Awan Cb, kata Michael, tidak boleh diterabas. Gumpalan awan ini bisa menjulang cukup tinggi di angkasa. Isinya petir dan es. Dalam jumlah tertentu, es yang terisap mesin pesawat bisa menyebabkan kegagalan mesin. Selain itu, kaca kokpit bisa retak jika terhantam butiran-butiran es.
“Kalau bicara sambaran petir, sebenarnya sangat jarang kasus itu terjadi pada pesawat yang sedang mengudara. Apalagi bodi pesawat telah didesain sedemikian rupa agar tahan terhadap sengatan petir dan sistem kelistrikan pesawat tidak terganggu. Kalaupun tersambar petir, pilot akan memilih untuk segera mendaratkan pesawat sebagai langkah antisipasi meski kondisi pesawat bisa jadi baik-baik saja,” ujar Michael.

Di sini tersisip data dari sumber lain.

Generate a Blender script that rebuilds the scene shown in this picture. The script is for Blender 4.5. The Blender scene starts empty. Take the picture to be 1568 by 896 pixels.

Selama 12 tahun menjadi pilot, turbulensi yang dikhawatirkan Michael justru jika terjadi saat cuaca tampak terang-benderang. Dalam semesta aviasi, kejadian ini dikenal dengan istilah clear air turbulence (CAT). Jika awan badai bisa terdeteksi radar, pemicu CAT yang biasanya berupa arus udara berkecepatan tinggi tidak bisa dideteksi.
“Bila terjadi CAT ekstrem biasanya ada yang terluka. Sebab tanda (mengenakan) sabuk pengaman sering sedang dimatikan sehingga penumpang bisa beranjak dari kursinya untuk ke toilet atau mendatangi temannya. Pramugari juga sedang membagikan makanan. Tahun lalu, pesawat dari Timur Tengah menuju Jakarta juga mengalaminya dan sejumlah orang terluka,” terang Michael.
Apa yang perlu dilakukan penumpang saat terbang dalam kondisi cuaca kurang baik? Menghela nafas panjang dan berpikir positif. Ini kata beberapa praktisi penerbangan. Berpikir tentang hal-hal yang menyenangkan saat nanti sampai tujuan dapat membantu kita agar lebih relaks.
Selain itu, kunyah permen karet. Ini menjadi kegiatan kecil yang dianggap bisa mengalihkan rasa cemas kita selama penerbangan. Saran berikutnya, percayalah bahwa para pilot telah dilatih sedemikian rupa untuk menghadapi cuaca buruk. Mereka juga bekerja sama dengan ATC untuk menerbangkan penumpang dengan aman.